- **Given request**
Word for word, extract the first line of the records below and each line after it, up to and including the line with "m.grid(rows, True, mi)". Pictures are left out.

---+---

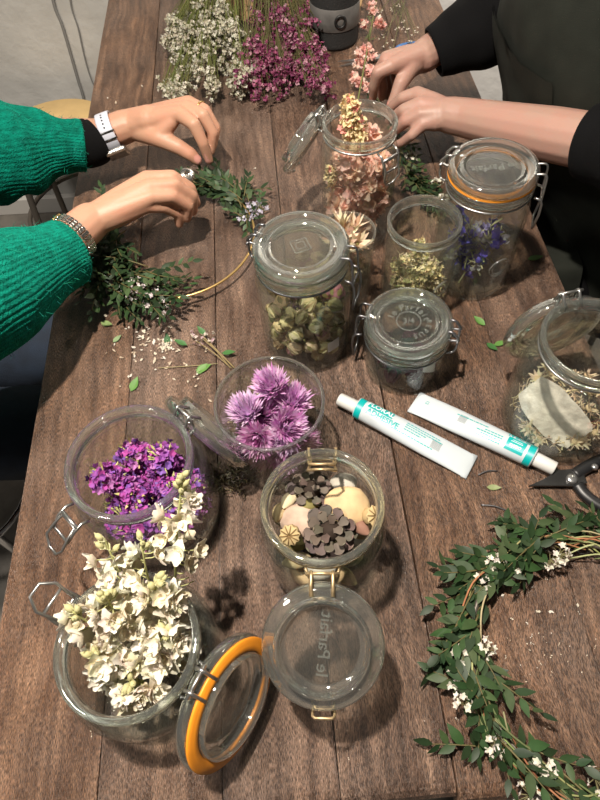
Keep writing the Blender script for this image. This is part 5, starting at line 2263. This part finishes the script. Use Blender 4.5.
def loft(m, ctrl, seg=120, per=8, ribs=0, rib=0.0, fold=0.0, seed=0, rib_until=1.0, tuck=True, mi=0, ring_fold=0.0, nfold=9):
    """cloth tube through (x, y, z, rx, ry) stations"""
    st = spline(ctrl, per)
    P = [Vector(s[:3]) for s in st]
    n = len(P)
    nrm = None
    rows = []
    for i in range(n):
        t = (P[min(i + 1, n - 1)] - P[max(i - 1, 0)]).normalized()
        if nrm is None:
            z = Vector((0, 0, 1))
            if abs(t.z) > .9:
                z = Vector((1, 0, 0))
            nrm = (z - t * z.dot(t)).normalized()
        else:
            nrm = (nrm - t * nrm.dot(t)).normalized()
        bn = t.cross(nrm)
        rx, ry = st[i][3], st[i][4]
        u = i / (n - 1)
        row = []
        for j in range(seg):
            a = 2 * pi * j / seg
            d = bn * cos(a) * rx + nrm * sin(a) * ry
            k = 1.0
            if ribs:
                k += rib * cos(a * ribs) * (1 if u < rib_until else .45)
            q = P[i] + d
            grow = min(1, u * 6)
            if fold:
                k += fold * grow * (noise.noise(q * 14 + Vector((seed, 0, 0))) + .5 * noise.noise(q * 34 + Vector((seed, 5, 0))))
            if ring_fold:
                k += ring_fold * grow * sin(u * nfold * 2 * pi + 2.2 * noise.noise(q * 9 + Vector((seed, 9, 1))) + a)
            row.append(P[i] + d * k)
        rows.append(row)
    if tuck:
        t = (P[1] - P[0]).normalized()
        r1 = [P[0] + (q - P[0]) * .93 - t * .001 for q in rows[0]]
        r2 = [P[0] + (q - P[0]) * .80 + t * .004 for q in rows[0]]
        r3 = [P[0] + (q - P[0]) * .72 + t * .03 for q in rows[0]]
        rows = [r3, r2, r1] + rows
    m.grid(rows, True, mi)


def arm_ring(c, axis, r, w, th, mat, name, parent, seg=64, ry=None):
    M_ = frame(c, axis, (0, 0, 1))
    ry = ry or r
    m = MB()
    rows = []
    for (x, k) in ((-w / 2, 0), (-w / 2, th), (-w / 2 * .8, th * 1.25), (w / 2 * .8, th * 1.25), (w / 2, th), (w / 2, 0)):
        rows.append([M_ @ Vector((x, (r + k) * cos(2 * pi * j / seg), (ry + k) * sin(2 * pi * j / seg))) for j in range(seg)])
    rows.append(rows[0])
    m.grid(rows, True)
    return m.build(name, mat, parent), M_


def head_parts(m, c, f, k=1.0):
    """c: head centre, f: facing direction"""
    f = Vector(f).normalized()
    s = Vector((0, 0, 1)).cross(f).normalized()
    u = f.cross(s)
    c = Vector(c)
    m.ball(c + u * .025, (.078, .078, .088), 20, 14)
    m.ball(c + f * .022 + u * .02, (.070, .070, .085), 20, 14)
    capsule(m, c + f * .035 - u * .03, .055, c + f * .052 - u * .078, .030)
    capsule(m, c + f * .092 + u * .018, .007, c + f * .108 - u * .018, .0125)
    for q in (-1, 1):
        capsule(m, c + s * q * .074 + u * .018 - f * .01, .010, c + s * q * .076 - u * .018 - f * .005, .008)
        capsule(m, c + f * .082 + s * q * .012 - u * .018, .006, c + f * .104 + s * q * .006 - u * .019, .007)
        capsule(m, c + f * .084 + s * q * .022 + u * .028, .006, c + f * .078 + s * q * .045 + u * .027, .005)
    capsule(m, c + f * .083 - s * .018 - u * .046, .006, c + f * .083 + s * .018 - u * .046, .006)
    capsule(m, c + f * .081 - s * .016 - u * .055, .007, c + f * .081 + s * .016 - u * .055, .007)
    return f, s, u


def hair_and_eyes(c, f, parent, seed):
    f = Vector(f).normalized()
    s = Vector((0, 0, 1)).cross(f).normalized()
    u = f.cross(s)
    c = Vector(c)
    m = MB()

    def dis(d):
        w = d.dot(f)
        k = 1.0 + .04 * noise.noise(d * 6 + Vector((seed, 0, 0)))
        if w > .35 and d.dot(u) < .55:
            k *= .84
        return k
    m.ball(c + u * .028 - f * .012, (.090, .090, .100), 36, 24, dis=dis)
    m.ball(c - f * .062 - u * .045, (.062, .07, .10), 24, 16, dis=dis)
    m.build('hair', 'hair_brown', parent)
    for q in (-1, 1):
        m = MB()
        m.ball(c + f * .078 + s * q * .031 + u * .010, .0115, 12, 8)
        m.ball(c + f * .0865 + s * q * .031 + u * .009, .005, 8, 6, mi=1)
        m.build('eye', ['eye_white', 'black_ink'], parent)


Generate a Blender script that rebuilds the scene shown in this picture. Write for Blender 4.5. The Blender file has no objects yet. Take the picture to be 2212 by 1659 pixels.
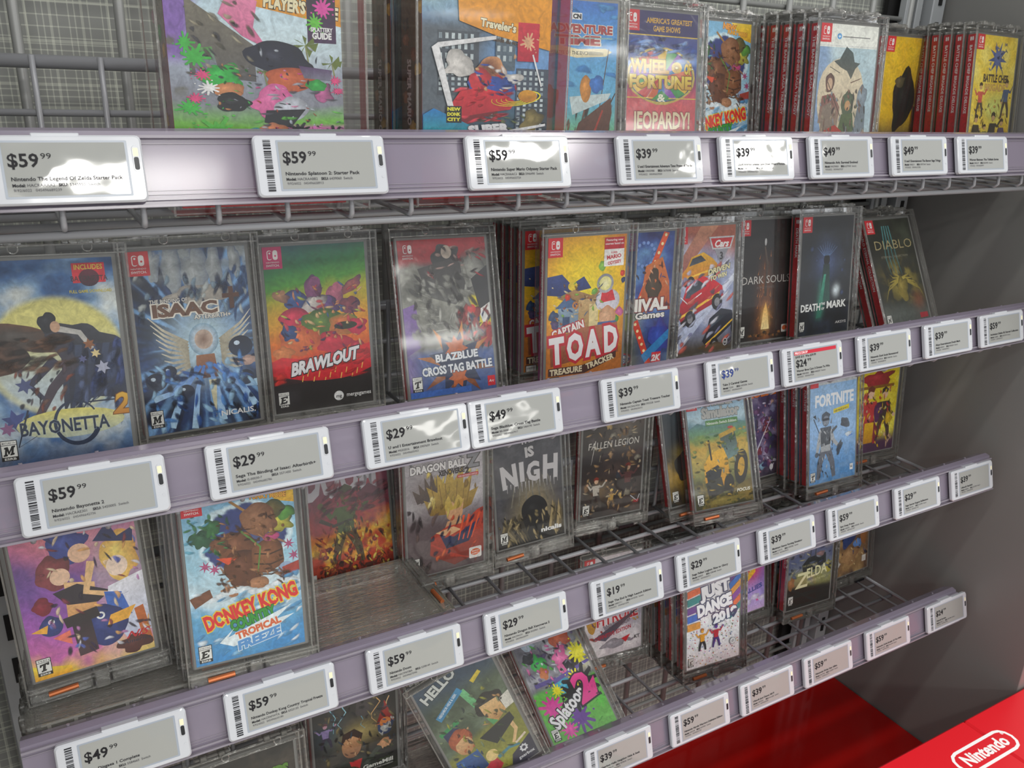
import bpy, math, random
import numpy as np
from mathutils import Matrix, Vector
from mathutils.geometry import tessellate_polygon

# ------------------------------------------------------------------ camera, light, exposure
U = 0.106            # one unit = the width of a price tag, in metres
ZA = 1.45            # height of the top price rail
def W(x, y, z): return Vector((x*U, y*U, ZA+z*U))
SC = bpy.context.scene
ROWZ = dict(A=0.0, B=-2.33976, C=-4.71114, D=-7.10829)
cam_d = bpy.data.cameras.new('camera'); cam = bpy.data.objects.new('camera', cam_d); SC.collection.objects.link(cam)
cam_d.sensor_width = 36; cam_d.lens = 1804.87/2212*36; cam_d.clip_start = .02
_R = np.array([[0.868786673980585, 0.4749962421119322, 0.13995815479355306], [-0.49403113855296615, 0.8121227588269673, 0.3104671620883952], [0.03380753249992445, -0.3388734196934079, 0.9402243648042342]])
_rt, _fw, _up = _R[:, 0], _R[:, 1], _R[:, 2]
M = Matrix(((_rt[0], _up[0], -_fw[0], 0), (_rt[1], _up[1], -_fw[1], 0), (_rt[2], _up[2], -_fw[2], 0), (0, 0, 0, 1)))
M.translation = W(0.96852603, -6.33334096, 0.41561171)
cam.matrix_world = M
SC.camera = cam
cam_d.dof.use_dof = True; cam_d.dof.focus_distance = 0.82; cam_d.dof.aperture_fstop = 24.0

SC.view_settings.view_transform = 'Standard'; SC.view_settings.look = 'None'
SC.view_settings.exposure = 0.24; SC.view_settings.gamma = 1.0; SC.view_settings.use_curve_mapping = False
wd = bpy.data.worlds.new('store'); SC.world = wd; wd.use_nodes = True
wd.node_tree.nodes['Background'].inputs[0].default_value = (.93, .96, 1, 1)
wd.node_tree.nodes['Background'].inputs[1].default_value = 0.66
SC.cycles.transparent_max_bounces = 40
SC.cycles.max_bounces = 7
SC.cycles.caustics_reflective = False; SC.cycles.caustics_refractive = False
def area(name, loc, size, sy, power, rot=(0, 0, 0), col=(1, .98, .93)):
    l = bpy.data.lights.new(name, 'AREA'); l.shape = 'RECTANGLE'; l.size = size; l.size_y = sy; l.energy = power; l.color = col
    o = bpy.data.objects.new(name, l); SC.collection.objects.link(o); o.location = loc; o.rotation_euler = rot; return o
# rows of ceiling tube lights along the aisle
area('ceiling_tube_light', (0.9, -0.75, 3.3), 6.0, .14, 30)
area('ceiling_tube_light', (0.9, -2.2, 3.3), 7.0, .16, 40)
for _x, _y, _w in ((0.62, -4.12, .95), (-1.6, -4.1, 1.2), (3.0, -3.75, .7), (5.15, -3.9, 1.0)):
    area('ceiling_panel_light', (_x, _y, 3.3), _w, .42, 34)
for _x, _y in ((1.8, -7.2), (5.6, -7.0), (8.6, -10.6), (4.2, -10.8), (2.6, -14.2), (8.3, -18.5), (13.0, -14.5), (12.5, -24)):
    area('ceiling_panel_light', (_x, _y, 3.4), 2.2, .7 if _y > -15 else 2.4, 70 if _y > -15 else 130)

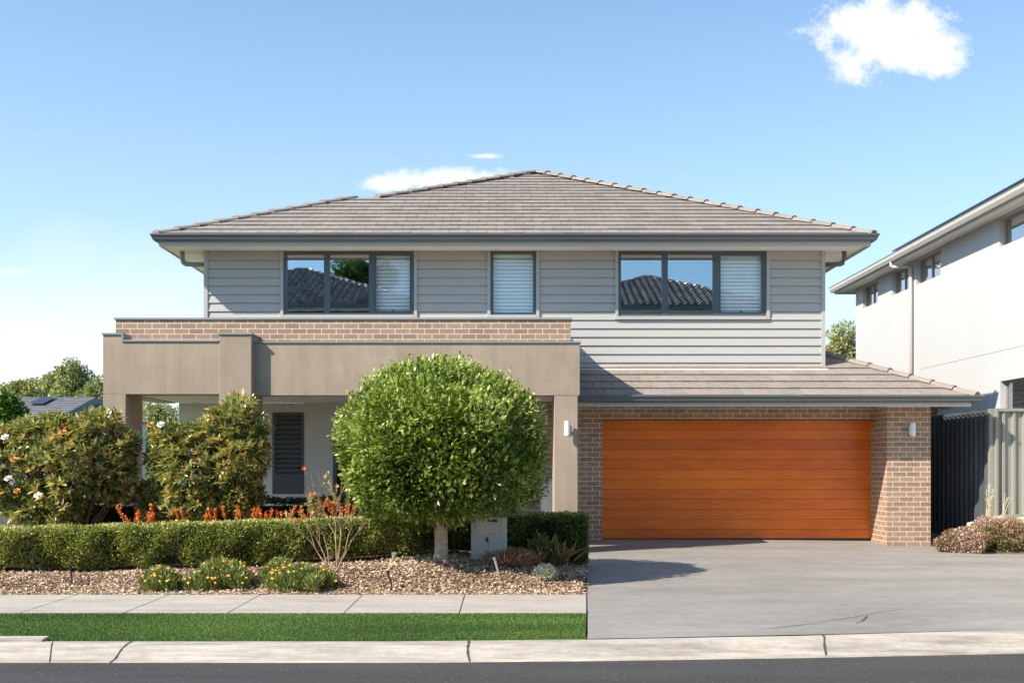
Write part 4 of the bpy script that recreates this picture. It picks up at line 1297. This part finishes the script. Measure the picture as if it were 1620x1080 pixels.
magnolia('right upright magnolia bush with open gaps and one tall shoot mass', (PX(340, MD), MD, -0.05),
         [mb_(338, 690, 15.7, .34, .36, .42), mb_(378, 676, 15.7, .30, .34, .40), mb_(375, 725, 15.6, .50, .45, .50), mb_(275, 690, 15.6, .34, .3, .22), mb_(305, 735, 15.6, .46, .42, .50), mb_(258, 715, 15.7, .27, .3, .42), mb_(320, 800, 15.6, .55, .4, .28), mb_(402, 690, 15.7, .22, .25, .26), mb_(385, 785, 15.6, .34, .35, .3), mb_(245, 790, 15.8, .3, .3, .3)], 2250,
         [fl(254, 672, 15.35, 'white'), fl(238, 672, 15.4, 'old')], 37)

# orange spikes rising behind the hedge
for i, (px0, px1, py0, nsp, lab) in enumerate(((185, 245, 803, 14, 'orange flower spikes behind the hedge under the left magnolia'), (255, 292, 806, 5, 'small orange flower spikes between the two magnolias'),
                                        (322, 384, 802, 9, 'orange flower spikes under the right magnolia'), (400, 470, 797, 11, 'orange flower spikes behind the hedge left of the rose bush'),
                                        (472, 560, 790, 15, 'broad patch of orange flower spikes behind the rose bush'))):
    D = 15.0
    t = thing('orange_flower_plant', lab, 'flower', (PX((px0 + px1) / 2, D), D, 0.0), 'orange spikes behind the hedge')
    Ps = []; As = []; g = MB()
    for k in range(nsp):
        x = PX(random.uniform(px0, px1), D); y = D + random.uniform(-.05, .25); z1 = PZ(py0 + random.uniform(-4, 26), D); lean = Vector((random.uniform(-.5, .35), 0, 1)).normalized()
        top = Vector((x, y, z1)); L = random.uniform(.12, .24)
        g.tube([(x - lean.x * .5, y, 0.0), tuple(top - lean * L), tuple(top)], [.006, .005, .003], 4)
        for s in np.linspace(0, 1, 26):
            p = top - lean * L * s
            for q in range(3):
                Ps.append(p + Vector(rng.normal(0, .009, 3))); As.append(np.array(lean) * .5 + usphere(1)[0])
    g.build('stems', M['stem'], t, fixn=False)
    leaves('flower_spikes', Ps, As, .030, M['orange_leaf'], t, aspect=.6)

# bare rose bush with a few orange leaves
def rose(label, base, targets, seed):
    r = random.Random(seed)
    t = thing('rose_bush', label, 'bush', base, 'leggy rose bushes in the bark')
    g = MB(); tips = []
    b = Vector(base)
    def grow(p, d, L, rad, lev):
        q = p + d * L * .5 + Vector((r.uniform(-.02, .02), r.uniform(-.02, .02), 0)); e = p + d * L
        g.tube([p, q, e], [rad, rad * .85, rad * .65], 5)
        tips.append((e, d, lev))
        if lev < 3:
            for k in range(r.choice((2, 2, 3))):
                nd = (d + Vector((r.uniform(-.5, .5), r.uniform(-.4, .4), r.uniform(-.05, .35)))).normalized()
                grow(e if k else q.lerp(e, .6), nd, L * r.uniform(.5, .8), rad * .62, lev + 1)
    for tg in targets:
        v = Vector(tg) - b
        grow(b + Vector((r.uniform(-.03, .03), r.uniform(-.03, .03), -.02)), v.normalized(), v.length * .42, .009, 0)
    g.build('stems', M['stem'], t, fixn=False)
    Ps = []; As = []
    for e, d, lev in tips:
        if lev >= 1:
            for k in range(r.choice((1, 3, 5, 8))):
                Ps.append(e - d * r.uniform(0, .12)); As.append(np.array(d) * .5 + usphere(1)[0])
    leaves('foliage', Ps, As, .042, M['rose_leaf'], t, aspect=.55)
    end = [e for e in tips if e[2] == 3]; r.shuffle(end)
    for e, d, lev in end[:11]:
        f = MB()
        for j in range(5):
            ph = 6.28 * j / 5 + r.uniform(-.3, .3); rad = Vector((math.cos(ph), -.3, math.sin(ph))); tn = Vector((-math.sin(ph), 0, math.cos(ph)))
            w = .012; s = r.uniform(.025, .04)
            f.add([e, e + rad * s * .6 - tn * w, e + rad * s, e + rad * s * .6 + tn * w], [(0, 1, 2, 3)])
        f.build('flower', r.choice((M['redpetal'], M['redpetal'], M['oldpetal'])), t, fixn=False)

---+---

- **Exercise result**
Keep writing the Blender script for this image. This is part 5, starting at line 2263. This part finishes the script. Use Blender 4.5.
def loft(m, ctrl, seg=120, per=8, ribs=0, rib=0.0, fold=0.0, seed=0, rib_until=1.0, tuck=True, mi=0, ring_fold=0.0, nfold=9):
    """cloth tube through (x, y, z, rx, ry) stations"""
    st = spline(ctrl, per)
    P = [Vector(s[:3]) for s in st]
    n = len(P)
    nrm = None
    rows = []
    for i in range(n):
        t = (P[min(i + 1, n - 1)] - P[max(i - 1, 0)]).normalized()
        if nrm is None:
            z = Vector((0, 0, 1))
            if abs(t.z) > .9:
                z = Vector((1, 0, 0))
            nrm = (z - t * z.dot(t)).normalized()
        else:
            nrm = (nrm - t * nrm.dot(t)).normalized()
        bn = t.cross(nrm)
        rx, ry = st[i][3], st[i][4]
        u = i / (n - 1)
        row = []
        for j in range(seg):
            a = 2 * pi * j / seg
            d = bn * cos(a) * rx + nrm * sin(a) * ry
            k = 1.0
            if ribs:
                k += rib * cos(a * ribs) * (1 if u < rib_until else .45)
            q = P[i] + d
            grow = min(1, u * 6)
            if fold:
                k += fold * grow * (noise.noise(q * 14 + Vector((seed, 0, 0))) + .5 * noise.noise(q * 34 + Vector((seed, 5, 0))))
            if ring_fold:
                k += ring_fold * grow * sin(u * nfold * 2 * pi + 2.2 * noise.noise(q * 9 + Vector((seed, 9, 1))) + a)
            row.append(P[i] + d * k)
        rows.append(row)
    if tuck:
        t = (P[1] - P[0]).normalized()
        r1 = [P[0] + (q - P[0]) * .93 - t * .001 for q in rows[0]]
        r2 = [P[0] + (q - P[0]) * .80 + t * .004 for q in rows[0]]
        r3 = [P[0] + (q - P[0]) * .72 + t * .03 for q in rows[0]]
        rows = [r3, r2, r1] + rows
    m.grid(rows, True, mi)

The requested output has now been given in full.